One of the reasons for this policy is the Obama administration’s perceived need, through government disruptions of energy markets, to hike standard energy prices so high as to make "green energy" alternatives competitive — "competitive," that is, after also pumping green energy companies full of federal incentives and loan guarantees.

This policy, even by its own standards, has been an absolute failure. Despite truly unprecedented efforts by the federal government to kill a vibrant, vitally important industry and replace it with a politically favored one, the "green" alternatives are the ones going bankrupt, shedding jobs (what few there are), and still being eclipsed by oil and natural gas. The failures seem to come almost daily now (just so, in today’s news: "Another Taxpayer-Funded Solar Company Looks Like a Failure").

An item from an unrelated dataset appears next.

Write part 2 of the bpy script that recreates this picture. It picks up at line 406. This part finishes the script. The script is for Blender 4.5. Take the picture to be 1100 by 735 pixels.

Such a wrongheaded policy is dangerous in the best of times, but during a prolonged downturn that even the president’s befuddled media supporters have termed the "Great Recession," it is perverse. The current administration has a specific policy of forcing much higher electricity prices on consumers during a prolonged recession. The best that can be said of such a plan is that it is a complete abdication of any possible claim to "compassion for the poor."

Back when such a plan was merely conjectural, however, Roy Innis, national chairman of the Congress of Racial Equality, called the predictable end results "energy racism." As he wrote in the introduction to his 2008 book Energy Keepers, Energy Killers: The New Civil Rights Battle,

High utility bills are a leading cause of homelessness. Just getting to work every day eats up more and more of our income. Higher energy costs force companies to lay off workers. Some must then choose between heating and eating.

Energy is the "master resource," the foundation for everything else. Abundant, reliable, affordable electricity, natural gas and transportation fuels make our jobs, health and living standards possible.

Energy is the great equalizer, the creator of economic opportunities and true environmental justice.

Push energy prices up and everybody suffers. When energy costs too much, industry lays people off, or just leaves. Jobs, incomes and tax revenues vanish. Government social programs wither. Talent and leadership migrate, to other cities or other countries. Social ills multiply.

Who gets hurt first? The poor and disadvantaged. And we all know that racial and ethnic minorities include more than our fair share of the poor and disadvantaged. The result is energy racism: Policies that unnecessarily raise energy prices destroy jobs, make poor families pay ever larger chunks of their meager incomes for energy, and cause our hard-won victories for voting and civil rights crumble to dust.

That same year, the John Locke Foundation issued a Spotlight report on "Low-Cost Energy: Critical for the Economy and Our Way of Life." Not only were the poor and disadvantaged in North Carolina threatened by gratuitous federal efforts to raise energy prices, but they were also faced with the coming effects of the state’s own Renewable Energy and Energy Efficiency Portfolio Standard (SB 3), passed in 2007 and predicted then to cost North Carolinians $500 million in new electricity taxes by 2021. Those ill effects, those completely unnecessary ill effects, face us all.

To be clear: A government whose policy is deliberately to hike the cost of electricity is a government at war with its poorest, most vulnerable citizens, and a government that is forcing all of its citizens back down the dirt road to diminished living standards, ill health, and privation.